No matter how twisted we find ourselves.  No matter how difficult life can get.  No matter how we feel as though we are about to fall off balance.  No matter how long we wrestle with our souls and with God, as long as we are willing to take the next step with him, a gracious end awaits.  Love, forgiveness, graciousness, peace, and hope can prevail if we allow them.

Doctor Who

Last Sunday, the BBC introduced Scottish actor, Peter Capaldi, as the 12th Doctor in their long-running television show, Doctor Who.   Capadli will be replacing Matt Smith, who will be stepping down later this year during their 50th year anniversary show.

Now, I know what you might be saying, “Why is this important and why should I care?”  Great questions, I admit, but the revealing of the new Doctor did attract more than 6.2 million viewers on Sunday, four of which were the Randalls.  It is a global phenomenon.

For those unfamiliar with Doctor Who, the show centers around an eccentric character named the Doctor, who is a Time Lord from another galaxy.  The Doctor usually has a companion with him and they travel around the universe in his Tardis (time machine) drifting in-and-out of time and space.

On their adventures, there is always some sort of predicament they must endure lending itself to a larger narrative running throughout the story.  It is brilliantly written (kudos to Steven Moffat) and wonderfully acted.

Doctor Who is a lot of fun to watch, but even more fun to analyze.

The Doctor is a “Time Lord” offering great wisdom throughout the universe, but has a deep affection for earth and her inhabitants.  There are times when the doctor and his companions are forced into moral quandaries, making it almost impossible to live in a black and white universe.  For that element of the show, I absolutely adore it.

The Doctor helps those in the quandaries find a way through them.  There is never really a “solution” to their problems, but only a mysterious path getting them through the darkness.  The show is not about right verses wrong or good versus evil, but learning to take the next step even when the next step is unpredictable or unknown.  In other words, it is about faith…faith in someone larger than life and faith in those you choose to travel with in life.
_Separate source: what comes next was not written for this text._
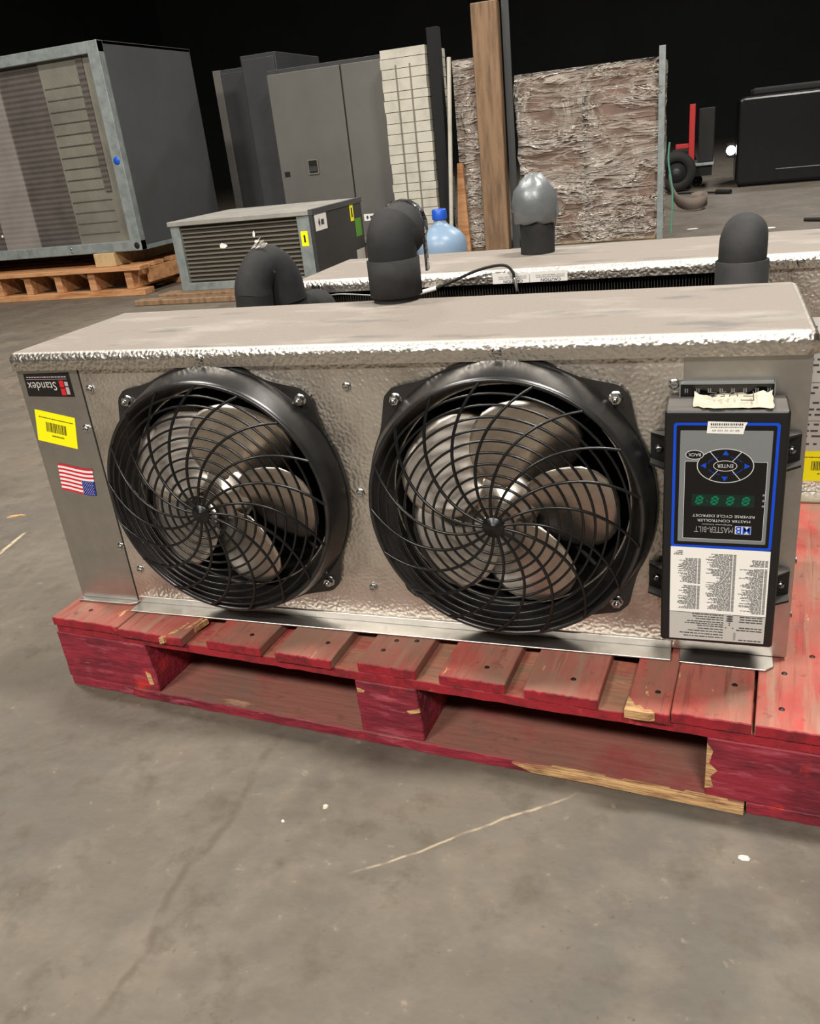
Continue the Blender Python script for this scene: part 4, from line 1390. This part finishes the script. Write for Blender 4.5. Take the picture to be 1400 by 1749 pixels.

So far, I like my journey.  How about you?

Seriously, It’s August?

No way, can’t be.  Someone just tried to convince me it’s August 1st already.  I told them they did not know what they were talking about because summer just started a few weeks ago, right?  No.  Well, I’ll be, it is August.  Wow!  Where did the time go?  Did I miss the string of 100 degree days?  Did I miss the grass turning brown?  Did I miss the late evenings watching the neighborhood children play outside in the sprinklers?  Did I miss summer?

For some reason, this summer has flown by.  Of course, there are numerous reasons why this seems to be for me.  First, May 20th, 2013, set into a motion a flurry of activity.  When the tornados during that two week period touched down, our city went into overdrive.  While much of the relief efforts have settled down, the work continues and the constant reminder of the tragedy is still all around us.

Second, I have not been home much this summer.  For three weeks, I was either at family functions or attending Baptist meetings.  Living out of a suitcase accelerates time into warp drive.  Home.  San Antonio.  Greensboro.  San Antonio.  Home.  All of a sudden, a month is gone.

Finally, this has been one of the strangest summers in the last several years.  The cooler temperatures and rain have been a nice break from the scorching heat of the last two summers, but without the hot temperatures it seems as though we have been stuck in a warm spring for three months.  Nevertheless, I will take this weather in July and August any day.

Well, the calendar doesn’t lie, so I guess I have to admit it’s August and only three more weeks of summer remain until school ramps up once again.  So, even though the first two months of summer have flown by, I plan on making the last three weeks slow down a bit.  I plan on finding a cold glass of lemonade, sitting outside on my back patio, and listening to the cicadas serenade me with their summer aria.  Life is too short to let summer fly by without slowing down.

Enjoy the rest of your summer!  And I still can’t believe it’s August 1.